No one will argue that politicians have the ability to manipulate the English language to their advantage. There is also no debate the interest-paid government funding for education is a reality and will continue to be a reality. In a country that is trying to struggle back from a recession, where our education system is spiraling out of control and we’re losing ground globally, it’s ludicrous that members of the Senate want to spend time, and their expansive-yet-slippery vocabulary debating why our students no longer need federal funds to obtain a college education.
According to the Committee of Education and Labor, “Former Secretary of Education and current Senator of Tennessee, Lamar Alexander, published an op-ed in Sunday's Washington Post about the Student Aid and Fiscal Responsibility Act.

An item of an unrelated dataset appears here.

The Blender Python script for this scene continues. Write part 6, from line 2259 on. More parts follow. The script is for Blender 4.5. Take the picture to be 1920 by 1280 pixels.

Using the tired platitudes of excessive government control and swarming mobs of needy Americans (potential college students in this case)lining up with their spoons out to dip into the federal pot, Senator Alexander tries to make his point on some slippery (i,e. false) versions of the facts.
All the arm waving and posturing going on in Washington over the focus on our education system is incredible. Considering the dropout rates we have in this country, coupled with struggling students to manage simple writing and math when they do enter college, the focus on loans makes no sense.
Apparently, Alexander, a former Secretary of Education no less, feels that “The Education Department will borrow money at 2.8 percent from the Treasury, lend it to you at 6.8 percent and spend the difference on new programs. So you’ll work longer to pay off your student loan to help pay for someone else’s education — and to help your U.S. representative’s reelection.”
Okay – so the government is lending the money at a premium? Ever get a loan that wasn’t? (And yes, all those reminders from your mother about that money you borrowed ten years ago is considered a premium.) And Alexander’s other point? “So you’ll work longer to pay off your student loan to help pay for someone else’s education…”Actually, he fee differential between the borrowed and lent funds will go back into the US Education Department to fund new programs to subsidize Pell Grants to assist more low-income college-drive students, as well as other college-fund programs. There will be no extension of the deficit, and more students will get the potential to attend college, which increases their capacity to make more money, which in turn benefits the US economy.
If his constituents pay attention, his disapproval of the Student Aid and Fiscal Responsibility Act certainly won’t get Senator Alexander reelected.